Casi siempre es el azar el que determina cuál va a ser, al menos en parte, nuestra vida. A María José Cuervo quiso la pura casualidad de un tropezón de un camarero, que algunas circunstancias de su vida se vieran modificadas en el instante mismo ... en que la mesa en la que cenaban sus padres no tuviera otro sitio que ir a clavar su pico que en el abdomen de su madre embarazada de siete meses. Ello provocó el parto adelantado y que la niña que iba a nacer en el florido mayo, llegara al mundo con el viento del final del invierno gijonés, en marzo de 1960. Que lo hiciera justo tres días antes de la fiesta de San José, llevó a su tía a pedir la intercesión del santo para que aquel delicado bultito de huesos y piel, a quien llamaron María José, sobreviviera cuando faltaban unos meses para que a Gijón llegaran las incubadoras, con cuidados, calor y suerte.
Lleva tatuados en la mirada el mar y la arena gijoneses, a lo mejor, porque sus raíces (su padre de Cimadevilla, su madre del barrio de la Arena) no pueden ser más playas. Tanto que no entendía que en su clase ella fuera una de las dos únicas niñas que no tenían pueblo de origen al que volver en verano. También lleva la memoria de los días de la infancia, el aprendizaje de la solidaridad, la vida que transcurría en la calle Ezcurdia cuando el barrio aún mantenía la esencia previa a la gentrificación que se produjo incluso antes de que se conociera el término. El tiempo de antes, cuando el barrio de la Arena empezaba en Capua y terminaba en la calle La Playa, y luego estaban les Güertones, la Fabricona, y había muy pocos coches, y los vecinos se conocían y se sabían las historias de necesidad y de silencio porque eran muchos los que vivían aún con el temor.
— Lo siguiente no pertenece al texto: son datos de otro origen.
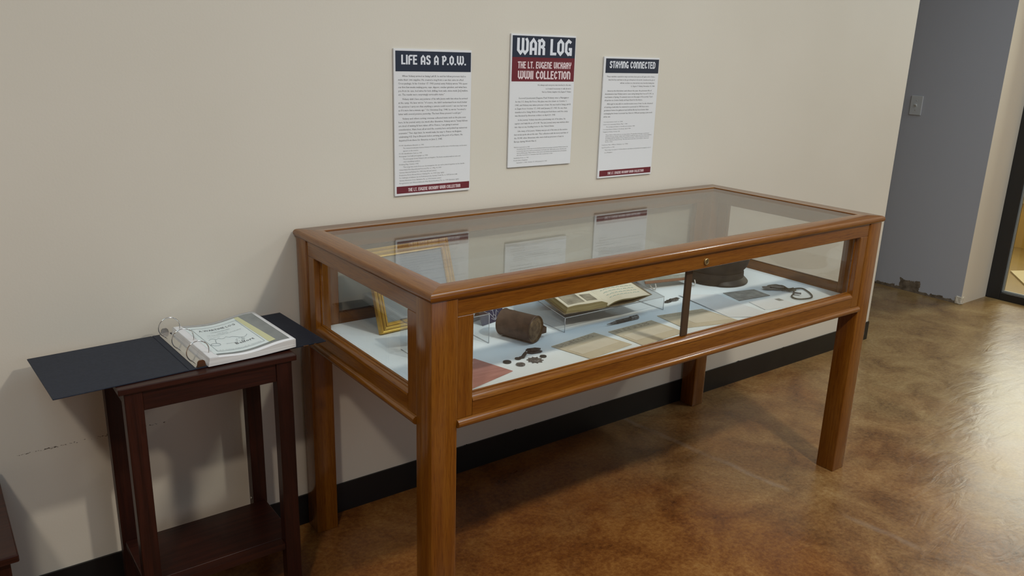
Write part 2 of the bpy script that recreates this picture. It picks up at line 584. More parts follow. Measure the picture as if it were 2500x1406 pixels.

Tal vez de ahí venga ese compromiso con la vida del barrio, del conocimiento profundo de las historias y de las carencias, de las expectativas y del trabajo.
A María José Cuervo, que estudió Empresariales, aunque nunca llegó a ejercer, la sonrisa se le dibuja con timidez en la cara, pero ahí está, proclamando que es posible hacer frente a las tormentas y a las pérdidas. En los ojos, no siempre tras las gafas, el brillo de quien sabe ilusionarse aunque mantenga con tanta solidez los pies anclados a la tierra, consciente de las dificultades y de la batalla que supone revindicar derechos, buscar acuerdos, encontrar soluciones. Primero en el Voluntariado Vicenciano de las Hijas de la Caridad del Colegio San Vicente, conociendo de primera mano los estragos de la desigualdad y también las historias de maltrato y de sufrimiento que no siempre se ven. Esos veintiún años dedicada al voluntariado le permitieron tener una visión no solo de las zonas más en sombra de la ciudad: también por las responsabilidades que llegó a tener en el ámbito nacional de la organización, supo de las realidades europeas y latinoamericanas. Y la reafirmaron en su conciencia feminista, que ya le venía de serie, pero que solo puede crecer con el conocimiento. Por eso le duró poco la decisión de hacer un alto y cuidar su salud, porque en seguida se vio envuelta en la vorágine que supone entregarse de lleno a la actividad vecinal y sus implicaciones: en la asociación del barrio de la Arena, en las Vocalías de la mujer, en la Federación de Asociaciones de Vecinos. Viajera impenitente, enamorada del baile regional y de los bailes de salón, y ahora como panderetera, no tiene más ambición que hacer bien las cosas y disfrutar de lo pequeño: su vida no conoce apenas las pausas, porque siempre hay algo que hacer, un asunto que resolver, una necesidad que atender, una mejora que reivindicar.
En esta mujer de gesto apacible y tranquilo siguen muy vivas las palabras que le decía su abuela cuando la llevaba al colegio cada mañana y pasaban por delante del semáforo de los Campos, el primero que existió en Gijón: «Mira, niñina, esto pusiéronlo ahí pa evitar catástrofes». Y su abuela no sabía que estaba sembrando en ella el deseo que la guiaría siempre: el de intentar con el trabajo diario, con el compromiso vecinal, evitar todas las catástrofes.